Showing the Disadvantaged a Path to Opportunity

It is a hallmark for the Taoist strategist to turn a disadvantage to an opportunity. A 3000-year-old Taoist classic advises, "Concern is a way to success delight is a way to loss. Therefore the skillful make weakness into strength and turn calamity into fortune. The Way is unimpeded harmony and use of it can never be full."

The ability to make these shifts is a function of positioning and execution. Because of the interactive payoff nature of strategy, changes in behavior can alter payoffs. As previously discussed, Taoists believe the world is of a continuous nature. So any definable situation can be reversed. The strategist's goal is to devise a strategy that changes behavior so a disadvantage becomes an opportunity. The reality of a Taoist is constructed and purposeful.

This fall we are piloting the full six-course Building Bridges to Wealth Program in West Philadelphia. We are part of an innovative program being developed by Principal Simon Hauger and his team at Workshop High School. One program theme is the collaborative nature of the student-parent-teacher triad.

Effectively managing behavior in this triad has proven elusive as evidenced by the ongoing debate in both academic journals and the general media. And while some programs are more effective than others, our execution will differ from most. We base our strategy on two deliverables: A clear vision of what to expect and effective programs to cope with the obstacles.

Our vision is focused on creating a path of opportunity for the disadvantaged. Most elite-level private colleges offer financial aid on a need-basis. Generally speaking, the lower the family's net worth the higher the tuition discount. Being at a financial disadvantage presents a quick (four years) subsidized means to significantly change the socio-economic status of students. Of course, the success of the strategy is pivotal on the ability of students to get accepted to the elite schools.

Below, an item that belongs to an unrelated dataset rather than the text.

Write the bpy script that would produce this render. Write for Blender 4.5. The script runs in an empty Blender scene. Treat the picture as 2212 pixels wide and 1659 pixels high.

This brings us to a key issue which is, "why do we see so few inner-city students make the leap to elite colleges?" And while I cannot yet answer this question, I know one reason we can eliminate. Based on my experience teaching in inner city high schools for five years, and Wharton for more than a score, I recognize no significant difference in the "natural intelligence" of students. My definition of natural intelligence is the ability to understand and apply concepts taught.

One example stands out in my mind. We cover game theoretic ideas in our decision-making course. The ideas are taught using interactive exercises. One of my high school students was behaving as if he had calculated a fairly difficult equation. He exhibited this behavior across a series of exercises using different contexts and equilibria. It was a memorable feat as I had only seen it a couple of times in my years at Wharton. Yet, he would never get to an elite college, and even worse, he had no vision of what he was foregoing. It is difficult to motivate when the students (and parents) have little idea of the goal's value or form.

Our vision to parents and students will follow the script above. The increasing disparity in wealth between white families and minority families, especially black and Hispanic; elite schools offer a quick, subsidized means for students to vault this gap; this is our vision to help you succeed.

Our first program will focus on financial literacy. Both students and parents will attend classes with graduates being eligible to join our Building Bridges to Wealth investing groups. These investing groups will enable and encourage participants to set up college funds.

Our goal is not to solve the issue of, "why do we see so few inner city students make the leap to elite colleges?" It is to increase the number of students who do make the leap. We believe forming this triad with a common vision, coupled with our innovative programs, will increase the ability of students to get accepted at elite colleges. As previously discussed, the great begins with the small.

We face many obstacles. Despite these, we are confident we can turn a disadvantage to an opportunity. It is a matter of positioning and execution. Future blogs will report the effectiveness of the program.